Here’s the latest in France’s presidential race

President Francois Hollande warned would-be successors they should cleave closely to Europe as it was "impossible" that France could contemplate going its own way.

Here's the latest in France's presidential race
French centrist candidate Emmanuel Macron in Reunion. Photo: Eric Feferberg/AFP

Here are three things that happened in the campaign on Saturday:

Let them throw eggs

Conservative candidate Francois Fillon, under pressure over allegations of fake parliamentary jobs for the family which have hit his poll ratings, received a chaotic reception on a trip to the southern Basque region where some protesters pelted him with eggs.

Fillon, who has accused Hollande of helping foment a smear campaign against him amid claims his wife was on the public payroll but did little for her salary, ran the gauntlet in the small town of Cambo-les-Bains.

Locals demanding an amnesty for radical Basque nationalists banged pots and pans, hurled abuse and objects.

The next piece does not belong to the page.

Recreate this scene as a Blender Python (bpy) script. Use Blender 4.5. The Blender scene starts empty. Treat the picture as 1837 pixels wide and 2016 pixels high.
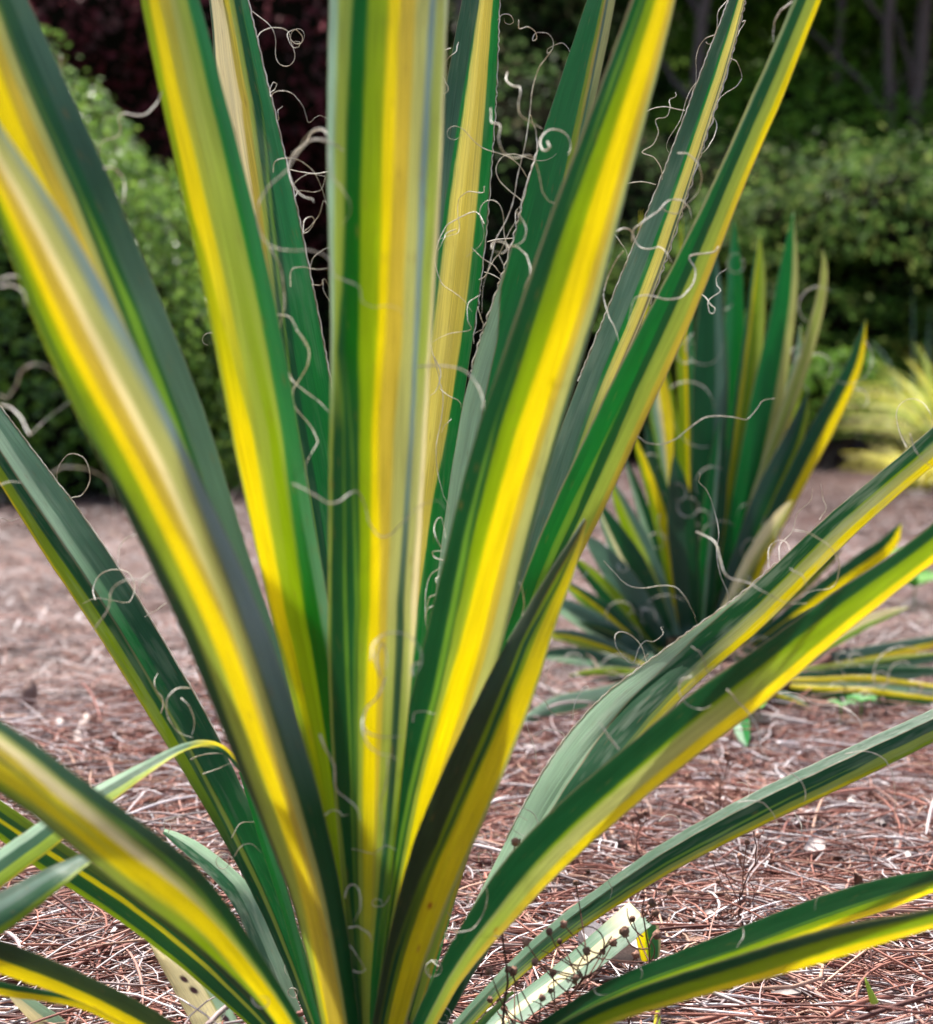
import bpy, math, random
import numpy as np
from mathutils import Vector

random.seed(4)
RS = np.random.RandomState(11)
scene = bpy.context.scene
COL = scene.collection

# ------------------------------------------------------------------ camera
F = 3428.0                      # focal length in units of the photo grid (1837 x 2016)
PX0, PY0 = 918.5, 1008.0
PITCH = math.atan(216.0 / F)
CAM_H = 0.436
cam_d = bpy.data.cameras.new('camera')
cam = bpy.data.objects.new('camera', cam_d)
COL.objects.link(cam)
cam.location = (0, 0, CAM_H)
cam.rotation_euler = (math.radians(90) - PITCH, 0, 0)
cam_d.sensor_fit = 'HORIZONTAL'
cam_d.sensor_width = 36.0
cam_d.lens = 36.0 * F / 1837.0
cam_d.clip_start = 0.05
cam_d.clip_end = 300
cam_d.dof.use_dof = True
cam_d.dof.focus_distance = 1.30
cam_d.dof.aperture_fstop = 8.0
scene.camera = cam

# ------------------------------------------------------------------ light
SUN_EL, SUN_AZ = 62.0, -20.0    # azimuth from +Y (behind the plant), negative = to the left
w = bpy.data.worlds.new('World'); scene.world = w; w.use_nodes = True
nt = w.node_tree; nt.nodes.clear()
sky = nt.nodes.new('ShaderNodeTexSky'); sky.sky_type = 'NISHITA'; sky.sun_disc = False
sky.sun_elevation = math.radians(SUN_EL); sky.sun_rotation = math.radians(SUN_AZ); sky.dust_density = 5.0; sky.ozone_density = 0.6
bg = nt.nodes.new('ShaderNodeBackground'); bg.inputs[1].default_value = 0.12
wo = nt.nodes.new('ShaderNodeOutputWorld')
nt.links.new(sky.outputs[0], bg.inputs[0]); nt.links.new(bg.outputs[0], wo.inputs[0])
sl = bpy.data.lights.new('sun', 'SUN'); sl.energy = 4.2; sl.angle = math.radians(0.53); sl.color = (1, 0.95, 0.87)
so = bpy.data.objects.new('sun', sl); COL.objects.link(so)
sd = Vector((math.sin(math.radians(SUN_AZ)) * math.cos(math.radians(SUN_EL)),
             math.cos(math.radians(SUN_AZ)) * math.cos(math.radians(SUN_EL)), math.sin(math.radians(SUN_EL))))
so.rotation_euler = sd.to_track_quat('Z', 'Y').to_euler()
scene.view_settings.view_transform = 'Standard'
scene.view_settings.look = 'None'
scene.view_settings.gamma = 1
scene.view_settings.use_curve_mapping = False
scene.view_settings.exposure = 1.2
scene.render.engine = 'CYCLES'
scene.cycles.max_bounces = 10
scene.cycles.diffuse_bounces = 5
scene.cycles.transmission_bounces = 8

# ------------------------------------------------------------------ helpers
sp_, cp_ = math.sin(PITCH), math.cos(PITCH)
UP = np.array([0, sp_, cp_]); FW = np.array([0, cp_, -sp_]); RT = np.array([1.0, 0, 0]); CP = np.array([0, 0, CAM_H])

def unp(x, y, d):
    x = np.asarray(x, float); y = np.asarray(y, float); d = np.asarray(d, float)
    return CP + d[..., None] * (FW + ((x - PX0) / F)[..., None] * RT + ((PY0 - y) / F)[..., None] * UP)

def ground_hit(x, y, z=0.0):
    dr = unp(x, y, 1.0) - CP
    t = (z - CAM_H) / dr[2]
    return CP + dr * t

def smooth(x): return x * x * (3 - 2 * x)

def vnoise(x, y, seed):
    r = np.random.RandomState(seed); n = 256
    t = r.rand(n, n)
    xi = np.floor(x).astype(int); yi = np.floor(y).astype(int)
    fx = smooth(x - xi); fy = smooth(y - yi)
    a = t[xi % n, yi % n]; b = t[(xi + 1) % n, yi % n]; c = t[xi % n, (yi + 1) % n]; d = t[(xi + 1) % n, (yi + 1) % n]
    return (a * (1 - fx) + b * fx) * (1 - fy) + (c * (1 - fx) + d * fx) * fy - 0.5

def mesh_from(name, verts, faces_flat, fsize, mat, parent=None, cols=None, uvs=None, smooth_sh=True, **props):
    """verts (n,3); faces_flat (m*fsize) ints; all faces the same size"""
    me = bpy.data.meshes.new(name)
    verts = np.asarray(verts, np.float32); faces_flat = np.asarray(faces_flat, np.int32).ravel()
    nf = len(faces_flat) // fsize
    me.vertices.add(len(verts)); me.vertices.foreach_set('co', verts.ravel())
    me.loops.add(len(faces_flat)); me.loops.foreach_set('vertex_index', faces_flat)
    me.polygons.add(nf)
    me.polygons.foreach_set('loop_start', np.arange(0, nf * fsize, fsize, dtype=np.int32))
    me.polygons.foreach_set('loop_total', np.full(nf, fsize, np.int32))
    if smooth_sh: me.polygons.foreach_set('use_smooth', np.ones(nf, bool))
    me.update(calc_edges=True)
    if cols is not None:
        c = np.ones((len(verts), 4), np.float32); c[:, :3] = cols
        a = me.color_attributes.new('painted_colour', 'FLOAT_COLOR', 'POINT'); a.data.foreach_set('color', c.ravel())
    if uvs is not None:
        ul = me.uv_layers.new(name='blade')
        ul.data.foreach_set('uv', np.asarray(uvs, np.float32)[faces_flat].ravel())
    me.validate()
    if mat: me.materials.append(mat)
    o = bpy.data.objects.new(name, me); COL.objects.link(o)
    if parent: o.parent = parent
    for k, v in props.items(): o[k] = v
    return o

def thing(name, label, cat, group=None, loc=(0, 0, 0)):
    o = bpy.data.objects.new(name, None); COL.objects.link(o); o.empty_display_size = 0.1
    o['label'] = label; o['category'] = cat
    if group: o['group'] = group
    return o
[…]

“The more they demonstrate the more the French will back me,” Fillon insisted before meeting with local officials.

Warning on Europe

President Francois Hollande warned would-be successors they should cleave closely to Europe as it was “impossible” that France could contemplate going its own way.

In a barb aimed at far-right National Front candidate Marine Le Pen, Hollande said: “So some want to quit Europe? Well let them show the French people they would be better off alone fighting terrorism without the indispensable European coordination…

“Let them show that without the single currency and (single) market there would be more jobs, activity and better purchasing power,” Hollande said in Rome where he attended the ceremonies marking the EU's 60th anniversary.

Le Pen, favoured in opiniion polls to reach the second-round run-off vote in May, wants France to dump the euro, but Hollande said that would lead to devaluation and loss of purchasing power as he warned against nationalist populism.

'Not Father Christmas'

French centrist candidate Emmanuel Macron, seen in polls as beating Marine Le Pen in the May 7 run-off, was in Reunion, a French overseas department in the Indian Ocean, where alongside discussing local issues, he told voters he was “not Father Christmas.”

“I don't have the solution to all problems and I am not Father Christmas,” the 39-year-old former economy minister and banker admitted, saying he had not come to make “promises.”

He indicated he would focus on education as a priority on an island where around one in five youths are illiterate.